Der 200 km lange Fluss San Juan verbindet nicht nur den auf nicaraguanischen Territorium gelegenen größten Binnensee des zentralamerikanischen Isthmus mit dem Atlantik. Mit dem Río San Juan verbindet sich für das von Erdbeben, Diktaturen und Neoliberalismus zerrüttete Nicaragua vor allem der Traum von Fortschritt und nationaler Souveränität. 

Bereits im 16. Jahrhundert berichteten koloniale Chronisten an den spanischen König von der Möglichkeit einer Verbindung vom Pazifik über den Nicaraguasee und dem Río San Juan zum Atlantik. Zu Beginn des 19. Jahrhunderts wurden diese Pläne dann zum ersten Mal ernsthaft diskutiert. Im Jahr 1826 beschloss die damalige Konföderation Zentralamerikanischer Staaten den Bau eines transozeanischen Kanals in Nicaragua. 

Zunächst wurde die holländischen Krone mit dem Bau beauftragt, dann wurden mit den USA und später mit Frankreich unter Napoleon III. Verträge über den Bau unterzeichnet. Realisiert wurden diese Pläne eben so wenig wie das 1850 von den USA mit Großbritannien unter Ausschluss Nicaraguas unterzeichnete Bauabkommen. Im Jahr 1914 wurde schließlich der Panama-Kanal eingeweiht und, um sich die Konkurrenz vom Leibe zu halten, kauften die USA im selben Jahr die Baurechte für den Nicaragua-Kanal. 

Nicaragua hat die Hoffnung auf den Kanal seitdem nie aufgegeben. Arnoldo Alemán richtete 1999 eine Präsidialkommision zur Machbarkeitsprüfung ein, sein Nachfolger im Amt des Präsidenten Nicaraguas, Bolaños Geyer kündigte 2006 sogar den Baubeginn des Kanals an. Über die benötigten 19 Milliarden US Dollar für das Megaprojekt diskutierte Daniel Ortega zuletzt im Oktober 2009 bei einem Treffen mit dem Außenminister der Vereinigten Arabischen Emirate. Auch andere Schwellenländer sollen an dem Projekt interessiert sein. 

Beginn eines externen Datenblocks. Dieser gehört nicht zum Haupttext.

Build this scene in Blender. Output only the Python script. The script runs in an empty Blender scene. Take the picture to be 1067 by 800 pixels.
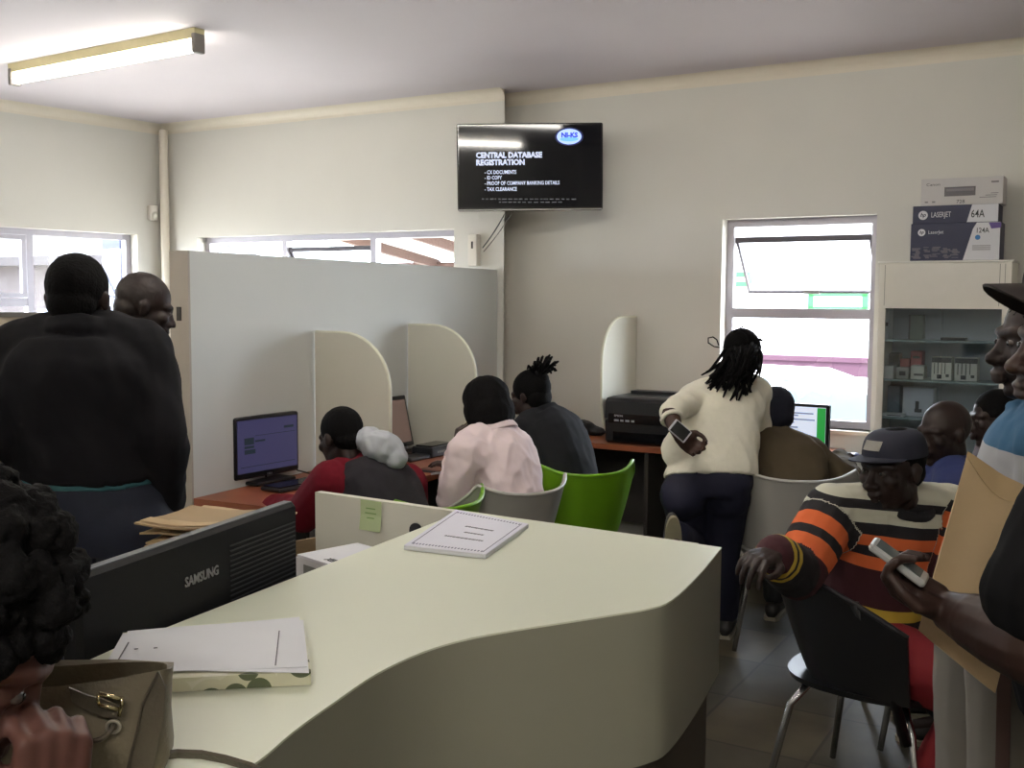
import bpy, math, random
import numpy as np
from mathutils import Vector, Matrix, noise

V = Vector
SC = bpy.context.scene
COL = SC.collection
random.seed(7)

# ------------------------------------------------------------------ camera
FPX, EYE, ROLL = 1100.0, 1.6, 0.006
PITCH = math.atan(88 / 1100.0)
FW = V((0, math.cos(PITCH), -math.sin(PITCH)))
U0 = V((0, math.sin(PITCH), math.cos(PITCH)))
RT = V((1, 0, 0)) * math.cos(ROLL) + U0 * math.sin(ROLL)
UP = U0 * math.cos(ROLL) - V((1, 0, 0)) * math.sin(ROLL)
cam = bpy.data.objects.new('camera', bpy.data.cameras.new('camera'))
COL.objects.link(cam)
cam.matrix_world = Matrix(((RT.x, UP.x, -FW.x, 0), (RT.y, UP.y, -FW.y, 0), (RT.z, UP.z, -FW.z, EYE), (0, 0, 0, 1)))
cam.data.sensor_width = 36
cam.data.lens = FPX / 1067 * 36
cam.data.clip_start = 0.02
SC.camera = cam

# ------------------------------------------------------------------ light and exposure
EXPOSURE = 0.1
SKY = 19.5
SUN = 10.0
TUBE = 18.0
REAR_TUBE = 92.0
vs = SC.view_settings
SC.display_settings.display_device = 'sRGB'
vs.view_transform = 'Standard'
vs.look = 'None'
vs.exposure = EXPOSURE
vs.gamma = 1
vs.use_curve_mapping = False
w = bpy.data.worlds.new('sky')
SC.world = w
w.use_nodes = True
bg = w.node_tree.nodes['Background']
bg.inputs[0].default_value = (0.86, 0.93, 1.0, 1)
bg.inputs[1].default_value = SKY
sun = bpy.data.objects.new('sun', bpy.data.lights.new('sun', 'SUN'))
COL.objects.link(sun)
sun.data.energy = SUN
sun.data.angle = 0.02
sun.data.color = (1, 0.95, 0.87)
sun.rotation_euler = V((0.25, 0.45, -1)).to_track_quat('-Z', 'Y').to_euler()


# ------------------------------------------------------------------ picture measuring helpers (points in metres)
def ray(px, py):
    u = (px - 533.5) / FPX
    v = (400 - py) / FPX
    return FW + RT * u + UP * v


def at_z(px, py, z):
    d = ray(px, py)
    return V((0, 0, EYE)) + d * ((z - EYE) / d.z)


def at_y(px, py, y):
    d = ray(px, py)
    return V((0, 0, EYE)) + d * (y / d.y)


def at_plane(px, py, p0, n):
    d = ray(px, py)
    o = V((0, 0, EYE))
    return o + d * ((V(p0) - o).dot(n) / d.dot(n))


def nz(v):
    return V(v).normalized()


# ------------------------------------------------------------------ materials
def lin(c):
    c = c / 255.0
    return c / 12.92 if c <= 0.04045 else ((c + 0.055) / 1.055) ** 2.4


def rgb(r, g, b):
    return (lin(r), lin(g), lin(b), 1)


MATS = {}


def mat(name, col, rough=0.6, metal=0.0, var=0.12, scale=18, bump=0.0, bscale=60, emit=None, estr=0, spec=0.5):
    if name in MATS:
        return MATS[name]
    m = bpy.data.materials.new(name)
    m.use_nodes = True
    nt = m.node_tree
    b = nt.nodes['Principled BSDF']
    c = rgb(*col)
    b.inputs['Roughness'].default_value = rough
    b.inputs['Metallic'].default_value = metal
    b.inputs['Specular IOR Level'].default_value = spec
    tc = nt.nodes.new('ShaderNodeTexCoord')
    n = nt.nodes.new('ShaderNodeTexNoise')
    n.inputs['Scale'].default_value = scale
    n.inputs['Detail'].default_value = 4
    nt.links.new(tc.outputs['Object'], n.inputs['Vector'])
    mx = nt.nodes.new('ShaderNodeMix')
    mx.data_type = 'RGBA'
    mx.inputs[6].default_value = tuple(x * (1 - var) for x in c[:3]) + (1,)
    mx.inputs[7].default_value = tuple(min(1, x * (1 + var)) for x in c[:3]) + (1,)
    nt.links.new(n.outputs['Fac'], mx.inputs[0])
    nt.links.new(mx.outputs[2], b.inputs['Base Color'])
    if bump:
        n2 = nt.nodes.new('ShaderNodeTexNoise')
        n2.inputs['Scale'].default_value = bscale
        n2.inputs['Detail'].default_value = 3
        nt.links.new(tc.outputs['Object'], n2.inputs['Vector'])
        bp = nt.nodes.new('ShaderNodeBump')
        bp.inputs['Strength'].default_value = bump
        bp.inputs['Distance'].default_value = 0.01
        nt.links.new(n2.outputs['Fac'], bp.inputs['Height'])
        nt.links.new(bp.outputs[0], b.inputs['Normal'])
    if emit:
        b.inputs['Emission Color'].default_value = rgb(*emit)
        b.inputs['Emission Strength'].default_value = estr
    MATS[name] = m
    return m


def glass_mat(name, tint=(1, 1, 1), refl=0.06):
    m = bpy.data.materials.new(name)
    m.use_nodes = True
    nt = m.node_tree
    nt.nodes.clear()
    o = nt.nodes.new('ShaderNodeOutputMaterial')
    t = nt.nodes.new('ShaderNodeBsdfTransparent')
    t.inputs[0].default_value = tuple(tint) + (1,)
    g = nt.nodes.new('ShaderNodeBsdfGlossy')
    g.inputs['Roughness'].default_value = 0.03
    mx = nt.nodes.new('ShaderNodeMixShader')
    mx.inputs[0].default_value = refl
    nt.links.new(t.outputs[0], mx.inputs[1])
    nt.links.new(g.outputs[0], mx.inputs[2])
    nt.links.new(mx.outputs[0], o.inputs[0])
    MATS[name] = m
    return m


WALLM = mat('cream_wall_paint', (211, 208, 199), 0.55, var=0.03, scale=3, bump=0.05, bscale=200)
CEILM = mat('ceiling_paint', (212, 204, 208), 0.7, var=0.04, scale=1.5)
CORN = mat('cornice_paint', (222, 213, 196), 0.5, var=0.03)
FRAMEM = mat('window_aluminium', (176, 172, 180), 0.45, 0.3, var=0.04)
GLASS = glass_mat('window_glass', (0.97, 0.98, 1.0), 0.05)
CABGLASS = glass_mat('cabinet_glass', (0.86, 0.9, 0.92), 0.07)
WHITE = mat('white_melamine', (206, 204, 190), 0.45, var=0.03, scale=6)
PARTM = mat('partition_paint', (210, 213, 210), 0.6, var=0.03, scale=4)
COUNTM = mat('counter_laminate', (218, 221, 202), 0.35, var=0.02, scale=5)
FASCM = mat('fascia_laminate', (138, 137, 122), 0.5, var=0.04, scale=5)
BASEM = mat('dark_plinth', (70, 64, 54), 0.6, var=0.1)
WOOD = mat('desk_wood', (140, 78, 50), 0.4, var=0.3, scale=9)
DARKP = mat('dark_panel', (52, 48, 44), 0.6, var=0.15)
BLACK = mat('black_plastic', (20, 20, 23), 0.35, var=0.1)
BLACKG = mat('black_gloss', (13, 13, 15), 0.12, var=0.05)
CHROME = mat('chrome', (190, 190, 192), 0.25, 1.0, var=0.05)
STEEL = mat('grey_metal', (130, 128, 126), 0.4, 0.8, var=0.06)
GREEN = mat('lime_plastic', (108, 160, 28), 0.35, var=0.05)
GREYP = mat('grey_white_plastic', (168, 166, 160), 0.4, var=0.04)
PAPER = mat('white_paper', (216, 217, 222), 0.7, var=0.03)
INK = mat('dark_ink', (60, 60, 66), 0.8, var=0.05)
KRAFT = mat('kraft_paper', (176, 152, 116), 0.7, var=0.1, scale=10, bump=0.15, bscale=30)
KRAFTD = mat('kraft_paper_aged', (152, 130, 98), 0.75, var=0.12, scale=12)
SKIN = mat('dark_brown_skin', (60, 41, 34), 0.5, var=0.12, scale=25, spec=.35)
SKIND = mat('deep_brown_skin', (40, 28, 25), 0.5, var=0.12, scale=25, spec=.35)
HAIR = mat('black_hair', (9, 8, 9), 0.85, var=0.2, bump=0.35, bscale=160, spec=.15)
EYEW = mat('eye_white', (84, 76, 70), 0.3, var=0.03)
EYED = mat('eye_iris', (18, 12, 9), 0.2, var=0.05)
LEATHER = mat('taupe_leather', (114, 105, 86), 0.45, var=0.08, scale=25, bump=0.15, bscale=160)
LEATHERD = mat('taupe_leather_gusset', (80, 73, 60), 0.5, var=0.08, scale=25, bump=0.15, bscale=160)
BRASS = mat('pale_brass', (205, 190, 150), 0.25, 1.0, var=0.05)


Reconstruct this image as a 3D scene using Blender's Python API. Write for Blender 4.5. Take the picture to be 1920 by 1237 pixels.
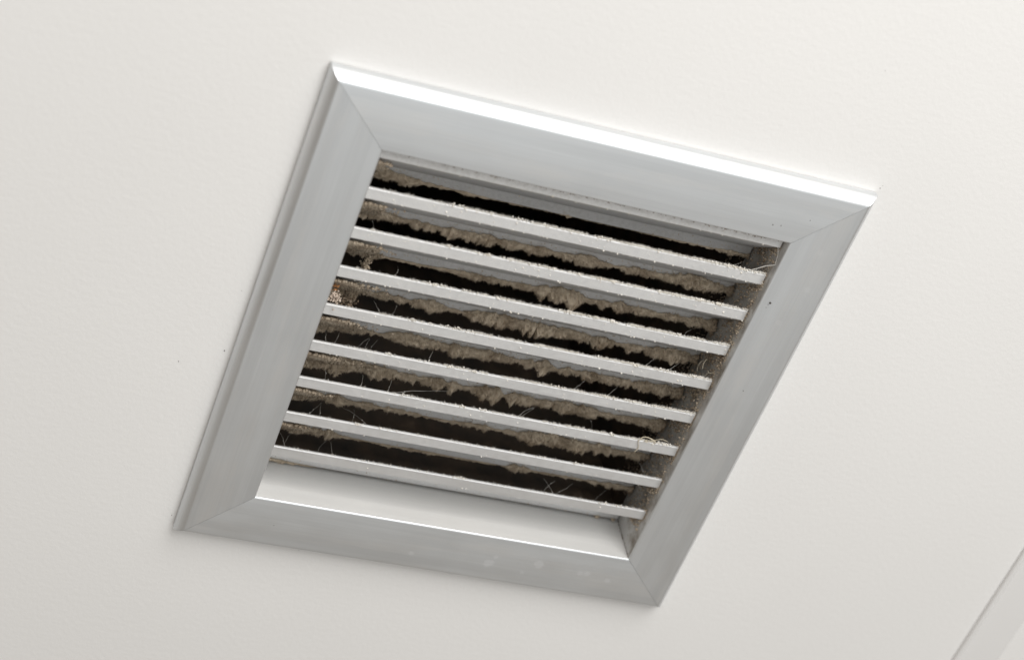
import bpy, math, random
import numpy as np
from mathutils import Matrix, Vector

# ------------------------------------------------------------------ scene, camera, light
scene = bpy.context.scene
for o in list(bpy.data.objects):
    bpy.data.objects.remove(o)
COL = scene.collection
U = 0.30            # one unit of vent size (outer width of the frame) in metres
HC = 2.50           # height of the ceiling

cam_d = bpy.data.cameras.new('camera')
cam = bpy.data.objects.new('camera', cam_d)
COL.objects.link(cam)
R = [[0.9299468980, -0.3369043043, -0.1472897033],
     [0.1878716734, 0.7797059188, -0.5972963373],
     [0.3160743604, 0.5277823130, 0.7883798759]]
CP = (-1.1749191443 * U, -1.9831088788 * U, HC - 2.8585372326 * U)
m = Matrix(((R[0][0], -R[1][0], -R[2][0], CP[0]),
            (R[0][1], -R[1][1], -R[2][1], CP[1]),
            (R[0][2], -R[1][2], -R[2][2], CP[2]),
            (0, 0, 0, 1)))
cam.matrix_world = m
cam_d.sensor_width = 36.0
cam_d.lens = 3796.41 * 36.0 / 1920.0
cam_d.clip_start = 0.02
cam_d.clip_end = 100.0
cam_d.dof.use_dof = True
cam_d.dof.focus_distance = 3.69 * U
cam_d.dof.aperture_fstop = 5.6
scene.camera = cam

world = bpy.data.worlds.new('World')
scene.world = world
world.use_nodes = True
wb = world.node_tree.nodes['Background']
wb.inputs[0].default_value = (1.0, 0.885, 0.755, 1)
wb.inputs[1].default_value = 0.265


def area_light(name, loc, target, size_x, size_y, power, colour):
    d = bpy.data.lights.new(name, 'AREA')
    d.shape = 'RECTANGLE'
    d.size, d.size_y = size_x, size_y
    d.energy = power
    d.color = colour
    o = bpy.data.objects.new(name, d)
    COL.objects.link(o)
    o.location = loc
    o.rotation_euler = (Vector(target) - Vector(loc)).to_track_quat('-Z', 'Y').to_euler()
    return o


# the daylight that comes in low from the far side of the room
area_light('window_light', (0.25, -1.58, HC - 0.92), (0, 0, HC), 1.4, 1.2, 36.5, (1.0, 0.99, 0.97))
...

Die Geschichte einer versehentlichen Besetzung der costaricanischen Flussinsel Calero, wie sie von nicaraguanischer Seite dieser Tage über die Medien verbreitet wird, klingt deshalb aufgrund der Bedeutung des Flusses für das Land äußerst unglaubwürdig. Wie die costaricanische Tageszeitung La Nacion berichtet, arbeitet das nördliche Nachbarland bereits seit einiger Zeit an den Flussläufen des Río San Juan. Von costaricanischer Seite wird deshalb der Vorwurf erhoben, dass Nicaragua versuche, das in Costa Rica gelegenen Wasserreservoir Laguna Portillos mit dem Río San Juan zu verbinden, um so mit Bezug auf den Vertrag von Cañas-Jerez von 1858 die Grenze nach Süden zu verlegen. 

Der Vertrag von Cañas-Perez hatte Nicaragua das Territorium nördlich des Río San Juan, einschließlich der Hoheitsrechte über den Fluss zugestanden. Im Mündungsbecken teilt sich der Río San Juan jedoch in zwei Arme. Der südliche Río Colorado befindet sich auf costaricanischen Territorium und ist nach Einschätzung von Geographen der Universität Costa Ricas (UCR) in den letzten Jahren gegenüber den Wasserläufen des nördlichen Armes stark angestiegen. Sollte eine Verbindung zwischen Rio San Juan und Rio Colorado entstehen, könnte sich Nicaragua auf den Vertrag von 1858 berufen und sich das Gebiet zusprechen lassen. In Costa Rica wird in den Reaktionen auf den Einmarsch nicaraguanischen Militärs in das Delta vor allem auf die Folgen der Zerstörung des sensiblen Naturschutzgebietes verwiesen. 

Bereits 2005 waren beide Länder in Konflikt über den Fluss und die Auslegung des Vertrages von 1858 getreten. In der Folge war Costa Rica 2009 vom Internationalen Gerichtshof in Den Haag das Recht zugesprochen worden, den Grenzfluss für die nicht-militärische Schifffahrt ungehindert und kostenlos nutzen zu können.